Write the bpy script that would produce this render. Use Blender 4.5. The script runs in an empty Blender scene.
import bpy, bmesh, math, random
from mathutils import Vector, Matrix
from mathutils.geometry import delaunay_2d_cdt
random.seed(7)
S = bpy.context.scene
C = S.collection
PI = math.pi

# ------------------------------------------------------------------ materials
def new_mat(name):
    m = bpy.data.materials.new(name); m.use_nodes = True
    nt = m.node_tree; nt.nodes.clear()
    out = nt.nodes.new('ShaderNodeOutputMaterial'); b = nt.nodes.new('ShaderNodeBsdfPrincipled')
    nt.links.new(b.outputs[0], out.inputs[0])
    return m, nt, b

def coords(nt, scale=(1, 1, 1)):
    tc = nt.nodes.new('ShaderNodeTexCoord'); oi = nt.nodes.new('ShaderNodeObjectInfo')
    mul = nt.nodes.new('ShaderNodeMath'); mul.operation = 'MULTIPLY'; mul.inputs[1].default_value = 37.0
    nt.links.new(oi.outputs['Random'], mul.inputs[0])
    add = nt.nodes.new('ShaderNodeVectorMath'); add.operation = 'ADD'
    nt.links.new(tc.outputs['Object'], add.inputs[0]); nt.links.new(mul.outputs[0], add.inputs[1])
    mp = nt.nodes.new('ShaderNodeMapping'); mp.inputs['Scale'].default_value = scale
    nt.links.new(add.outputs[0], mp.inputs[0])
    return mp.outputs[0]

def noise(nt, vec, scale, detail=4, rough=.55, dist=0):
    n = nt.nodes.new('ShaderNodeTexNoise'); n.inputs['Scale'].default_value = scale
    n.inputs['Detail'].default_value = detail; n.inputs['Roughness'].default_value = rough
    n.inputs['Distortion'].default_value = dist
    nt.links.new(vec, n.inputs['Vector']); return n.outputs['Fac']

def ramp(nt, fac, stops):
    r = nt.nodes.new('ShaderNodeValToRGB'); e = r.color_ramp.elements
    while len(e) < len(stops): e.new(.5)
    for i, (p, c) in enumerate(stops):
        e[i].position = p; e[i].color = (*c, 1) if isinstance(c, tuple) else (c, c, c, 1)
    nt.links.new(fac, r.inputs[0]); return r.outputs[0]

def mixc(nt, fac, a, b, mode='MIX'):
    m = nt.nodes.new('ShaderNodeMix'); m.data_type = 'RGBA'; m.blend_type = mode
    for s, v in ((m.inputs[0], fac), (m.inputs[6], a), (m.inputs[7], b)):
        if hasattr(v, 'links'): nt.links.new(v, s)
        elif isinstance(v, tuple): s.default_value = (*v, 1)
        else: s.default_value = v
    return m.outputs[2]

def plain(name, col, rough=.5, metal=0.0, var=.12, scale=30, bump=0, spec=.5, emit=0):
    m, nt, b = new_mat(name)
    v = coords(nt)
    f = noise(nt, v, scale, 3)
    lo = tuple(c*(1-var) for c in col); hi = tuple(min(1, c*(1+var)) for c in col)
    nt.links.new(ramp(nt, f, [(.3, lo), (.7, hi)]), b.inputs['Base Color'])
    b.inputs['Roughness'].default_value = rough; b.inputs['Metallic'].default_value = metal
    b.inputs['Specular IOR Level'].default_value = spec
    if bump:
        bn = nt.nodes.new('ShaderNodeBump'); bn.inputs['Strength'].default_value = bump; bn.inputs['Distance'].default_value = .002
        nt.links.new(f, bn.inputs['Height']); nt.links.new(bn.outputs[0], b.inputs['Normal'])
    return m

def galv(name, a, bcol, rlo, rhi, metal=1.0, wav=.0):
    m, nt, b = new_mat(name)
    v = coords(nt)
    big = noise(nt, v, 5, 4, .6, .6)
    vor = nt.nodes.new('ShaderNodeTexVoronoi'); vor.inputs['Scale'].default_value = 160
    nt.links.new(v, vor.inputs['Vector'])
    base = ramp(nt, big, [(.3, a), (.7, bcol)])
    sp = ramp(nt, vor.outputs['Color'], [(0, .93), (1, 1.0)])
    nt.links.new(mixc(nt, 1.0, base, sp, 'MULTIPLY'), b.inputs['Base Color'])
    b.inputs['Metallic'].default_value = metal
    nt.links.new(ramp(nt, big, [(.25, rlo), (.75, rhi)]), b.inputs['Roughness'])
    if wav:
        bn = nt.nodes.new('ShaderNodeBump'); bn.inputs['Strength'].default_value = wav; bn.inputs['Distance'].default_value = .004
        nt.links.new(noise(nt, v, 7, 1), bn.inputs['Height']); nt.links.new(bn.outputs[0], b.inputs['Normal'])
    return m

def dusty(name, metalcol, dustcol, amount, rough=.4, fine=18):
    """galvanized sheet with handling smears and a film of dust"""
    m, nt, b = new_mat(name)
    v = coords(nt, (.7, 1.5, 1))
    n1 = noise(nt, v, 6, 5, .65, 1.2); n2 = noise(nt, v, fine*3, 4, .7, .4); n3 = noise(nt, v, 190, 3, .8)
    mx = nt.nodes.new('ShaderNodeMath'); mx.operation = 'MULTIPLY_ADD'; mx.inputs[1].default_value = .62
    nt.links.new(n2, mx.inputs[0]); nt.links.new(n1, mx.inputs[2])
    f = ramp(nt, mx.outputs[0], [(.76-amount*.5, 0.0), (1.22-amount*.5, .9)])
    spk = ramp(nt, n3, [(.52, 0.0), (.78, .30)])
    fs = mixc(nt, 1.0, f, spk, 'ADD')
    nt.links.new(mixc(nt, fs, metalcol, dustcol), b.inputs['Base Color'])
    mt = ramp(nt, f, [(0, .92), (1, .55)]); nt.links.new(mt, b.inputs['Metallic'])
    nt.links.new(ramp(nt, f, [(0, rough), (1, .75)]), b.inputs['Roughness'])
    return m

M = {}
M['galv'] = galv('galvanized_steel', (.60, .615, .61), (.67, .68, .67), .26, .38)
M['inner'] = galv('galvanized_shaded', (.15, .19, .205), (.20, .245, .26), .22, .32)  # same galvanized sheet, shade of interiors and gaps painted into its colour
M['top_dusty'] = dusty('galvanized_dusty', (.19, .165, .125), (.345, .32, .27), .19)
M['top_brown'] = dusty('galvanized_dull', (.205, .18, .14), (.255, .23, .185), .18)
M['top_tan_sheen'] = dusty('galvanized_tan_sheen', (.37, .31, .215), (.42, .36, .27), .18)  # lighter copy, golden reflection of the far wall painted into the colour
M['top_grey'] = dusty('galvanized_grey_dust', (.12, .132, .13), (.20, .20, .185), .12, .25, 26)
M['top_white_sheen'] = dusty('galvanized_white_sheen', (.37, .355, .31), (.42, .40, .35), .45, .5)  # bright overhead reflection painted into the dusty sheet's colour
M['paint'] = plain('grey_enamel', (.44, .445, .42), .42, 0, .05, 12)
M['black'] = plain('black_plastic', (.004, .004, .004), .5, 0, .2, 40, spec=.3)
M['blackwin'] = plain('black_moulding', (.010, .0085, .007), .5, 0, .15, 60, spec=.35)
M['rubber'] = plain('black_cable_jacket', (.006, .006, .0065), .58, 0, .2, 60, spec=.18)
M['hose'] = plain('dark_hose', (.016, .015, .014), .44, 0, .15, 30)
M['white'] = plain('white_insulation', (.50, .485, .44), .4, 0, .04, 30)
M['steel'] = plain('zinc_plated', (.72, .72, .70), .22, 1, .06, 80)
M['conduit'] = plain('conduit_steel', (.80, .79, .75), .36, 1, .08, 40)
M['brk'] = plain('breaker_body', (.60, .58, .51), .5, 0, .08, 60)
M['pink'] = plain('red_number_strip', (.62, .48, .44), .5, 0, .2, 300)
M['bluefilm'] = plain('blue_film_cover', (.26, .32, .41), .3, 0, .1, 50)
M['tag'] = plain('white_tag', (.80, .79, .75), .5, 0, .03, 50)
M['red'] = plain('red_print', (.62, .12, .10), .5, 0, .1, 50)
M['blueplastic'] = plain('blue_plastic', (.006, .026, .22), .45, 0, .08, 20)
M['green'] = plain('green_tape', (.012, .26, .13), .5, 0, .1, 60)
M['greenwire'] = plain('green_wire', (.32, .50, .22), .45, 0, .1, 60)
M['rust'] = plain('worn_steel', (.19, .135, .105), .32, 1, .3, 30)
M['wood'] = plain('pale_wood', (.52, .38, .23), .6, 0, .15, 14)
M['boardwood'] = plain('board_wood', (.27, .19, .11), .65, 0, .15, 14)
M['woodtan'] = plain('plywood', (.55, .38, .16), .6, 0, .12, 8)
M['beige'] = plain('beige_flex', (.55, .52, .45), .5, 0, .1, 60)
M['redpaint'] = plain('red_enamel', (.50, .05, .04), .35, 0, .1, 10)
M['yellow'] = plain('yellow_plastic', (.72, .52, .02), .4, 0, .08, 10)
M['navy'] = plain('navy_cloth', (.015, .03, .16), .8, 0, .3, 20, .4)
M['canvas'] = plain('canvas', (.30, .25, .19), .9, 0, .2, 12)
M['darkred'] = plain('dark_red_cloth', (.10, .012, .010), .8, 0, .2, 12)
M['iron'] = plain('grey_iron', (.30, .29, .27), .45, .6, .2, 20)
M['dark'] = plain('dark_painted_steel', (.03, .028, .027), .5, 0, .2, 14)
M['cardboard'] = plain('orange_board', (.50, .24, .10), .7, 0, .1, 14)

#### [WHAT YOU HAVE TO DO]
Print the material above verbatim, first line through the line containing "nt.links.new(fac, r.inputs[0]); return", both included.

#### [WRITTEN SOLUTION]
Write the bpy script that would produce this render. Use Blender 4.5. The script runs in an empty Blender scene.
import bpy, bmesh, math, random
from mathutils import Vector, Matrix
from mathutils.geometry import delaunay_2d_cdt
random.seed(7)
S = bpy.context.scene
C = S.collection
PI = math.pi

# ------------------------------------------------------------------ materials
def new_mat(name):
    m = bpy.data.materials.new(name); m.use_nodes = True
    nt = m.node_tree; nt.nodes.clear()
    out = nt.nodes.new('ShaderNodeOutputMaterial'); b = nt.nodes.new('ShaderNodeBsdfPrincipled')
    nt.links.new(b.outputs[0], out.inputs[0])
    return m, nt, b

def coords(nt, scale=(1, 1, 1)):
    tc = nt.nodes.new('ShaderNodeTexCoord'); oi = nt.nodes.new('ShaderNodeObjectInfo')
    mul = nt.nodes.new('ShaderNodeMath'); mul.operation = 'MULTIPLY'; mul.inputs[1].default_value = 37.0
    nt.links.new(oi.outputs['Random'], mul.inputs[0])
    add = nt.nodes.new('ShaderNodeVectorMath'); add.operation = 'ADD'
    nt.links.new(tc.outputs['Object'], add.inputs[0]); nt.links.new(mul.outputs[0], add.inputs[1])
    mp = nt.nodes.new('ShaderNodeMapping'); mp.inputs['Scale'].default_value = scale
    nt.links.new(add.outputs[0], mp.inputs[0])
    return mp.outputs[0]

def noise(nt, vec, scale, detail=4, rough=.55, dist=0):
    n = nt.nodes.new('ShaderNodeTexNoise'); n.inputs['Scale'].default_value = scale
    n.inputs['Detail'].default_value = detail; n.inputs['Roughness'].default_value = rough
    n.inputs['Distortion'].default_value = dist
    nt.links.new(vec, n.inputs['Vector']); return n.outputs['Fac']

def ramp(nt, fac, stops):
    r = nt.nodes.new('ShaderNodeValToRGB'); e = r.color_ramp.elements
    while len(e) < len(stops): e.new(.5)
    for i, (p, c) in enumerate(stops):
        e[i].position = p; e[i].color = (*c, 1) if isinstance(c, tuple) else (c, c, c, 1)
    nt.links.new(fac, r.inputs[0]); return r.outputs[0]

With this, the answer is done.